Question

In a diffraction pattern of a monochromatic light of wavelength 6000 pm, the slit width is 3 mm. If the angular position of 2nd minima is N x 10^-6 rad, find N.

Answer 1

Correct Answer: 4

The diffraction pattern for a single slit can be understood using the formula for the position of minima: \(a \sin \theta = m\lambda\), where \(a\) is the slit width, \(\theta\) is the angular position of the minima, \(m\) is the order of the minima, and \(\lambda\) is the wavelength of the light.

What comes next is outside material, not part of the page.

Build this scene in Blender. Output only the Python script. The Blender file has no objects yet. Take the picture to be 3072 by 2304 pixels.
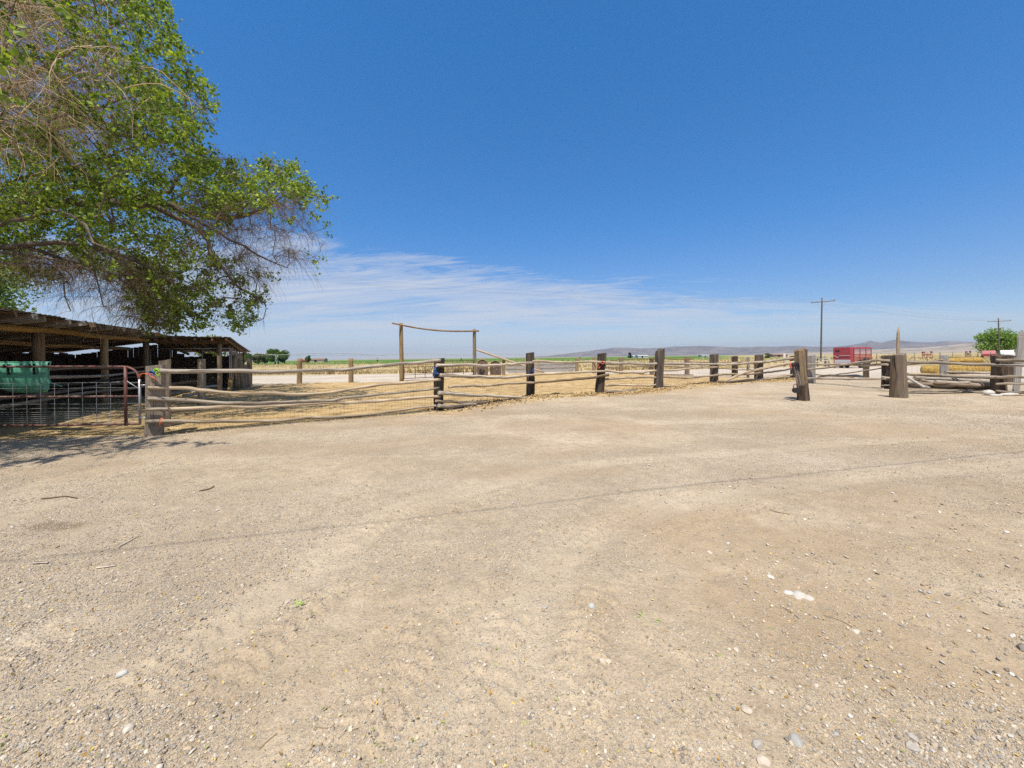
import bpy, bmesh, math, random
import numpy as np
from mathutils import Vector, Matrix
R = math.radians
rng = np.random.default_rng(7)
random.seed(7)
scene = bpy.context.scene
COL = scene.collection

# ------------------------------------------------------------------ camera model (photo survey: 3072 px wide, f = 1195 px)
F, HZ, PHI, EYE = 1195.0, 1072.3, math.atan(0.0123), 1.5
CP, SP = math.cos(PHI), math.sin(PHI)
def ray(x, y):
    u, v = (x-1536)/F, (HZ-y)/F
    return np.array([u*CP+v*SP, 1.0, -u*SP+v*CP])
def at(x, y, d):
    r = ray(x, y); return np.array([r[0]*d, d, EYE+r[2]*d])
def gp(x, y, z=0.0):
    r = ray(x, y); d = (z-EYE)/r[2]; return np.array([r[0]*d, d, z])
def onplane(x, y, A, B, off=0.0):
    r = ray(x, y); t = np.array([B[0]-A[0], B[1]-A[1]]); t = t/np.hypot(*t)
    n = np.array([-t[1], t[0]])
    if n @ np.array([A[0], A[1]]) > 0: n = -n           # towards the camera
    p0 = np.array([A[0], A[1]]) + n*off
    d = (n @ p0)/(n @ np.array([r[0], 1.0]))
    return np.array([r[0]*d, d, EYE+r[2]*d])

cam = bpy.data.cameras.new("camera"); co = bpy.data.objects.new("camera", cam); COL.objects.link(co)
cam.sensor_width = 36; cam.sensor_fit = 'HORIZONTAL'; cam.lens = F/3072*36
cam.shift_y = -(1152-HZ)/3072; cam.clip_start = 0.05; cam.clip_end = 30000
co.matrix_world = Matrix(((CP, SP, 0, 0), (0, 0, -1, 0), (-SP, CP, 0, EYE), (0, 0, 0, 1)))
scene.camera = co
scene.view_settings.view_transform = 'Standard'; scene.view_settings.look = 'None'
scene.view_settings.exposure = 0.42; scene.view_settings.gamma = 1.0
scene.cycles.use_denoising = False; scene.cycles.sample_clamp_indirect = 4; scene.cycles.max_bounces = 8; scene.cycles.transparent_max_bounces = 12

# ------------------------------------------------------------------ noise
def _hash(ix, iy, seed):
    h = (ix.astype(np.int64)*374761393 + iy.astype(np.int64)*668265263 + seed*1442695041) & 0xffffffff
    h = ((h ^ (h >> 13))*1274126177) & 0xffffffff
    return ((h ^ (h >> 16)) & 0xffff)/65535.0
def vnoise(x, y, seed=0):
    x = np.asarray(x, float); y = np.asarray(y, float)
    ix, iy = np.floor(x), np.floor(y); fx, fy = x-ix, y-iy
    fx = fx*fx*(3-2*fx); fy = fy*fy*(3-2*fy)
    a = _hash(ix, iy, seed); b = _hash(ix+1, iy, seed); c = _hash(ix, iy+1, seed); d = _hash(ix+1, iy+1, seed)
    return (a*(1-fx)+b*fx)*(1-fy)+(c*(1-fx)+d*fx)*fy
def fbm(x, y, seed=0, octv=4):
    s = 0; a = .5; t = 0
    for k in range(octv):
        s = s+a*vnoise(x, y, seed+k*17); t += a; a *= .5; x = x*2.03+11.3; y = y*2.03+5.7
    return s/t
def sstep(a, b, x):
    t = np.clip((x-a)/(b-a), 0, 1); return t*t*(3-2*t)

# ------------------------------------------------------------------ mesh building
def norm(v): v = np.asarray(v, float); return v/(np.linalg.norm(v)+1e-12)
class MB:
    def __init__(s): s.v = []; s.g = []; s.f = []; s.sm = []; s.n = 0
    def add(s, v, f, g=None, smooth=False):
        v = np.asarray(v, float).reshape(-1, 3)
        s.v.append(v); s.g.append(v if g is None else np.asarray(g, float).reshape(-1, 3))
        s.f += [tuple(i+s.n for i in q) for q in f]; s.sm += [smooth]*len(f) if not isinstance(smooth, list) else smooth
        s.n += len(v)
    def tube(s, pts, rad, sides=8, cap=True, rough=0.0, smooth=True, flat=1.0):
        pts = np.asarray(pts, float); m = len(pts)
        rad = np.full(m, rad, float) if np.isscalar(rad) else np.asarray(rad, float)
        d = np.gradient(pts, axis=0); d /= (np.linalg.norm(d, axis=1)[:, None]+1e-12)
        ref = np.array([0, 0, 1.0]) if abs(d[0][2]) < .9 else np.array([0, 1.0, 0])
        a = norm(np.cross(d[0], ref)); seed = random.random()*50
        L = np.concatenate([[0], np.cumsum(np.linalg.norm(np.diff(pts, axis=0), axis=1))])
        V = []; G = []; th = np.arange(sides)*2*math.pi/sides
        for i in range(m):
            a = norm(a-d[i]*(a@d[i])); b = np.cross(d[i], a)
            rr = rad[i]*(1+rough*(np.asarray(vnoise(th*1.6+seed, np.full(sides, L[i]*2.2+seed), 3))-.5)*2)
            c1, c2 = np.cos(th)*rr, np.sin(th)*rr*flat
            V.append(pts[i]+c1[:, None]*a+c2[:, None]*b)
            G.append(np.stack([np.full(sides, L[i]+seed), c1+seed*.37, c2+seed*.71], 1))
        f = [(i*sides+j, i*sides+(j+1) % sides, (i+1)*sides+(j+1) % sides, (i+1)*sides+j) for i in range(m-1) for j in range(sides)]
        sm = [smooth]*len(f)
        if cap:
            f += [tuple(range(sides))[::-1], tuple((m-1)*sides+j for j in range(sides))]; sm += [False, False]
        s.add(np.concatenate(V), f, np.concatenate(G), sm)
    def prism(s, base, top, w, h, ang, rough=.04, n=7, seed=None, cut=0.0, chamfer=.18):
        """squared timber from base to top, cross section w x h turned by ang"""
        base = np.asarray(base, float); top = np.asarray(top, float); seed = random.random()*50 if seed is None else seed
        ca, sa = math.cos(ang), math.sin(ang); A = np.array([ca, sa, 0]); B = np.array([-sa, ca, 0])
        c = 1-chamfer
        prof = np.array([(-c, -1), (0, -1.0), (c, -1), (1, -c), (1, 0), (1, c), (c, 1), (0, 1), (-c, 1), (-1, c), (-1, 0), (-1, -c)])
        k = len(prof); L = np.linalg.norm(top-base); V = []; G = []
        for i in range(n):
            t = i/(n-1); p = base+(top-base)*t
            j = 1+rough*(vnoise(np.arange(k)*.9+seed, np.full(k, t*L*2.3+seed), 5)-.5)*2
            x = prof[:, 0]*w/2*j; y = prof[:, 1]*h/2*j
            q = p+x[:, None]*A+y[:, None]*B
            if i == n-1 and cut: q[:, 2] += cut*(x/(w/2))+rng.normal(0, abs(cut)*.3, k)
            V.append(q); G.append(np.stack([np.full(k, t*L+seed), x+seed*.3, y+seed*.7], 1))
        f = [(i*k+j, i*k+(j+1) % k, (i+1)*k+(j+1) % k, (i+1)*k+j) for i in range(n-1) for j in range(k)]
        f += [tuple(range(k))[::-1], tuple((n-1)*k+j for j in range(k))]
        s.add(np.concatenate(V), f, np.concatenate(G))
    def board(s, p0, p1, w, t, up=(0, 0, 1), rough=0.0):
        """plank from p0 to p1; w along up, t along the third axis"""
        p0 = np.asarray(p0, float); p1 = np.asarray(p1, float); d = norm(p1-p0); L = np.linalg.norm(p1-p0)
        u = np.asarray(up, float); u = norm(u-d*(u@d)); n = np.cross(d, u); seed = random.random()*50
        V = []; G = []; m = 5
        for i in range(m):
            q = p0+(p1-p0)*i/(m-1)
            for a, b in ((-1, -1), (1, -1), (1, 1), (-1, 1)):
                jw = w/2*(1+rough*random.uniform(-1, 1))
                V.append(q+u*a*jw+n*b*t/2); G.append((L*i/(m-1)+seed, a*w/2+seed*.4, b*t/2+seed*.8))
        f = [(i*4+j, i*4+(j+1) % 4, (i+1)*4+(j+1) % 4, (i+1)*4+j) for i in range(m-1) for j in range(4)]
        f += [(3, 2, 1, 0), tuple((m-1)*4+j for j in range(4))]
        s.add(V, f, G)
    def box(s, c, sx, sy, sz, ang=0.0):
        ca, sa = math.cos(ang), math.sin(ang); V = []; G = []
        o = random.random()*9
        for x, y, z in ((-1, -1, -1), (1, -1, -1), (1, 1, -1), (-1, 1, -1), (-1, -1, 1), (1, -1, 1), (1, 1, 1), (-1, 1, 1)):
            lx, ly, lz = x*sx/2, y*sy/2, z*sz/2
            V.append((c[0]+lx*ca-ly*sa, c[1]+lx*sa+ly*ca, c[2]+lz)); G.append((lx+o, ly+o, lz+o))
        s.add(V, [(3, 2, 1, 0), (4, 5, 6, 7), (0, 1, 5, 4), (1, 2, 6, 5), (2, 3, 7, 6), (3, 0, 4, 7)], G)
    def build(s, name, mat, loc=(0, 0, 0), parent=None):
        me = bpy.data.meshes.new(name)
        v = np.concatenate(s.v)-np.asarray(loc, float) if s.v else np.zeros((0, 3))
        me.from_pydata(v.tolist(), [], s.f)
        me.polygons.foreach_set('use_smooth', np.array(s.sm, bool))
        a = me.attributes.new('gr', 'FLOAT_VECTOR', 'POINT'); a.data.foreach_set('vector', np.concatenate(s.g).astype(np.float32).ravel())
        if mat: me.materials.append(mat)
        o = bpy.data.objects.new(name, me); COL.objects.link(o)
        if parent: o.parent = parent
        else: o.location = loc
        return o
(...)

Given: \(\lambda = 6000\) pm (converted to meters: \(6000 \times 10^{-12}\) m), slit width \(a = 3\) mm (converted to meters: \(3 \times 10^{-3}\) m), and we are focusing on the 2nd minima (\(m = 2\)).

We calculate \(\sin \theta\) using:

\[a \sin \theta = m \lambda\]

\[\sin \theta = \frac{m \lambda}{a} = \frac{2 \times 6000 \times 10^{-12}}{3 \times 10^{-3}}\]

\[\sin \theta = \frac{12000 \times 10^{-12}}{3 \times 10^{-3}}\]

\[\sin \theta = 4 \times 10^{-6}\]

For small angles, \(\sin \theta\) approximates \(\theta\), thus

\(\theta \approx 4 \times 10^{-6}\) rad.

Therefore, N = 4, fitting within the specified range [4, 4]. The value of N is precisely 4.